Als ich den Abschnitt über die Austeilung des Abendmahls las, wurde ich wieder wütend. Mich macht immer noch total krank, dass offiziell kein gemeinsames Abendmahl möglich ist. Und dass ich das vermutlich nicht mehr erleben werde.
Drei Gottesdienste und eine heilige Nacht
Weiter oben schrieb ich, dass ich es etwas schade finde, wenn Weihnachten wenig mit dem Christentum an sich zu tun hat. Nichtsdestotrotz denke ich, dass auch Nichtchristen das Weihnachtsfest feiern können. Valerie schreibt, dass es ihr um die Familie geht, und das finde ich auch gut.
Sie schreibt außerdem, dass sie beim dritten Gottesdienst verwirrt darüber ist, wann was gesungen und gemacht wird (beim letzten Gottesdienst war das ja noch ganz anders). Das Gefühl kenne ich gut. Selbst wenn ich in einen ganz normalen evangelischen Gottesdienst gehe, kenne ich einige Teile der Liturgie nicht. Und als ich im Kloster mitgebetet habe, meine Güte…
Ihr Glaube ist fast anfassbar.
Das ist, was bei mir mehr ankommt als die Worte, und das so viele Menschen an Weihnachten in die Kirche treibt, auch wenn sie sonst nie kommen.
Ich glaube, das war lange Jahre mein Problem. Glaube war für mich nie anfassbar quasi, und dann habe ich irgendwann Menschen getroffen, bei denen das anders war. Hätte ich diese Menschen nicht getroffen, wäre ich wohl keine Christin geworden.

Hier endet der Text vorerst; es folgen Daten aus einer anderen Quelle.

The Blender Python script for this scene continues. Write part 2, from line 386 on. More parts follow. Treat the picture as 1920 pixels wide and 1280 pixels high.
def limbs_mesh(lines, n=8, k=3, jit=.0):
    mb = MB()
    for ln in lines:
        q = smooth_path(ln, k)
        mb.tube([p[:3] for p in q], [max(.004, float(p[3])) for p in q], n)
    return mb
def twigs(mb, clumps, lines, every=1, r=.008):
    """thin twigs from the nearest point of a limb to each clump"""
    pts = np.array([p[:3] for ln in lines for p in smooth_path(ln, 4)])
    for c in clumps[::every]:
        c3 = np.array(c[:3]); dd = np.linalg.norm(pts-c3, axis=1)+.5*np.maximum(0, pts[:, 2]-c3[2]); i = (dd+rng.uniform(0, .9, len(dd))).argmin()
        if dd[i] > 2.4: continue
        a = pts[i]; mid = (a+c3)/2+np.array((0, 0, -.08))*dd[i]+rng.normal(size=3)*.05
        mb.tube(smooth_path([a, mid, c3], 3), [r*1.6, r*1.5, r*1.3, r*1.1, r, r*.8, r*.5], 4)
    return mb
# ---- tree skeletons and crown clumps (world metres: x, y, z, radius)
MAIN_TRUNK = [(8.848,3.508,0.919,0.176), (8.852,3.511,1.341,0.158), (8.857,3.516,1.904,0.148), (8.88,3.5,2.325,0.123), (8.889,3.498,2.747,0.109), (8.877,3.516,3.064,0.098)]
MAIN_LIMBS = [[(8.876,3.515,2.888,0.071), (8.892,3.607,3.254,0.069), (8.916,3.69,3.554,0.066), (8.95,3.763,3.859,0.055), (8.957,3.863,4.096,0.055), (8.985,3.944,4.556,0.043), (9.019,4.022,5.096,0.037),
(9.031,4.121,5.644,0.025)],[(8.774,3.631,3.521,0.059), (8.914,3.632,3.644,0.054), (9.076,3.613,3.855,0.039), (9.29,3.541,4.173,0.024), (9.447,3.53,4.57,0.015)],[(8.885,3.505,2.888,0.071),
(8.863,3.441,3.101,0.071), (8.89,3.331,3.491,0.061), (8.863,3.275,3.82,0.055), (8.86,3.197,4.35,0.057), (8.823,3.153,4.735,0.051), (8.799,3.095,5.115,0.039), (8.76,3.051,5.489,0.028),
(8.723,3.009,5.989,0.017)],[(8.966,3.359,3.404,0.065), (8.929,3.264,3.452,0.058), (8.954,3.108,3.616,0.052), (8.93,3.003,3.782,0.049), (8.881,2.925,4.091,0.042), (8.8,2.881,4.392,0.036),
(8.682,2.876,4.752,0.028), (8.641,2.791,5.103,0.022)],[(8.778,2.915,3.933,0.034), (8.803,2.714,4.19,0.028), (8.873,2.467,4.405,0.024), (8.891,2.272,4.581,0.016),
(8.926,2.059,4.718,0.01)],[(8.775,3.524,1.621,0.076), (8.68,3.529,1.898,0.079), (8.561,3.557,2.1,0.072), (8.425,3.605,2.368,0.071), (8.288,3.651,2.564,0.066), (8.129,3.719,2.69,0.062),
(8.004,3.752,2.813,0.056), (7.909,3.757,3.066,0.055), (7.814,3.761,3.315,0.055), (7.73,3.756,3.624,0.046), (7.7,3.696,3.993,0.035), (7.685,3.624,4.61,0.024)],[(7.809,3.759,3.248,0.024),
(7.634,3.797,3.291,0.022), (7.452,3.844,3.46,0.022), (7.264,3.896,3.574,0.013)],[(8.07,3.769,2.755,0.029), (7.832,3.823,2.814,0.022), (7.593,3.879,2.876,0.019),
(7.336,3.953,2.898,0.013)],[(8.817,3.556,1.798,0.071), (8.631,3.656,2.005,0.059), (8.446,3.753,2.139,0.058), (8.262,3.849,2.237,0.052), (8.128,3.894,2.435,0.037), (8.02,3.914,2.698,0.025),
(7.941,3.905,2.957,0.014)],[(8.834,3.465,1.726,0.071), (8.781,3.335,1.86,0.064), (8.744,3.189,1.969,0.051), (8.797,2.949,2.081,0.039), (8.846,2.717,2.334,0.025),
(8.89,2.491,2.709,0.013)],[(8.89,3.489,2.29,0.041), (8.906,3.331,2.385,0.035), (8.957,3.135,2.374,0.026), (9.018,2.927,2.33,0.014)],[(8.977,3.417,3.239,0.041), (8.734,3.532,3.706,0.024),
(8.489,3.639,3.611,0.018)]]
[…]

tl;dr: Das Projekt „Valerie und der Priester“ ist sehr interessant. Es gibt viele wichtige Einsichten und ich denke, dass man viel lernen kann, wenn man Menschen kennen lernt, die ganz anders sind als man selbst. Offenheit natürlich vorausgesetzt.
Mit freundlichen Grüßen
Die Kitschautorin
Nachtrag vom 8. Dezember 2020: Vor einigen Jahren – ich weiß nicht mehr, wann genau – habe ich Franziskus von Boeselager sogar zufällig persönlich getroffen. Er war sehr freundlich.